“It’s just hideous not to acknowledge it (coercion of young women into sex slaves by Japanese army during World War II), there are so many witnesses who have spoken out about this,” Mrs Jan Ruff-O’Herne, a former wartime sex slave, was quoted by Australian newspaper the Age on Tuesday as saying.
Ruff-O’Herne expressed her anger from her home in South Australian city of Adelaide,saying that Japanese leaders must acknowledge the country’s history of war crimes.
Ruff-O’Herne, now 91, was captured as a teenager with her Dutch parents in Java, Indonesia. She was raped and beaten by Japanese soldiers and later coerced into a sex slave during the war. She migrated to Australia in the 1960s. Her photo is on display at the Australian War Memorial’s World War II section.

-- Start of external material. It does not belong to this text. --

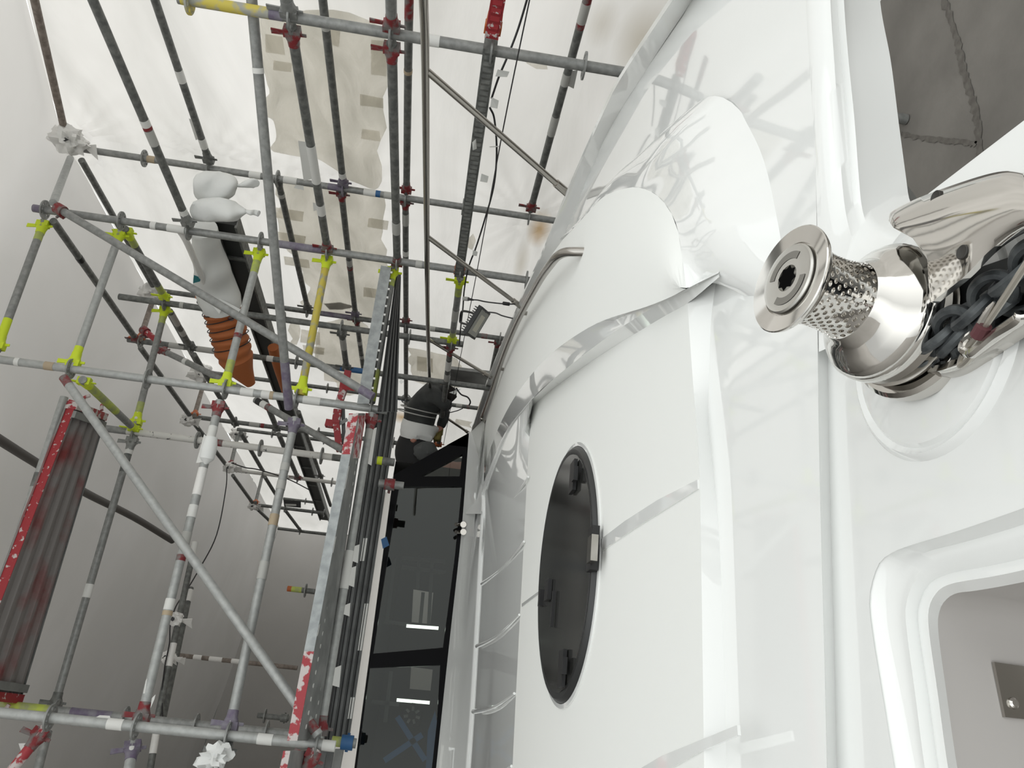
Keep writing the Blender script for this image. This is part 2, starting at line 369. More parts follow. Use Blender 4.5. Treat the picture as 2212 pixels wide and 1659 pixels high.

The report said that she kept secret her abuse at the hands of Japanese soldiers, even from her family for 50 years until speaking out in the early 1990s in support of South Korean comfort women seeking an apology from Japan.
“First it was only the Korean women, and nobody took any notice because ‘they were only Asian women’. But then when a European woman spoke out the world suddenly took notice,” Ruff-O’Herne said.
The pressure led to the Japanese government issuing a remarkable statement of “apologies and remorse” for abused women, with a promise to teach people about what had taken place.
The report also quoted Tessa Morris-Suzuki, an expert on modern Japanese history at the Australian National University, as saying that the “comfort women” issue had become symbolic in the revisionist drive trying to argue Japan was as much a victim as the aggressor.
“From the point of view of people like Mr. (Prime Minister Shinzo) Abe and others in his government, it is something that makes Japan look very bad .. they want to say this didn’t happen, or it didn’t happen the way people think it did – or if it did happen, everybody else did it as well,” Morris-Suzuki said.
The report said that supporters of the abused women fear an attempt to airbrush history after Japan’s chief cabinet secretary Yoshihide Suga last week indicated the government wanted to verify the authenticity of testimony from 16 South Korean comfort women recorded in the lead-up to the 1993 apology.
“No inquiry has been launched but ultra-conservatives in Japan’ s parliament dismiss the stories and say there are no documents to prove Japanese soldiers forced women into sexual servitude,” the report said.
Ruff-O’Herne said the apology must stand.
“When such a terrible thing happens, you expect an apology. It was important for my healing process. It takes a lifetime to get over a thing like that,” she was quoted as saying.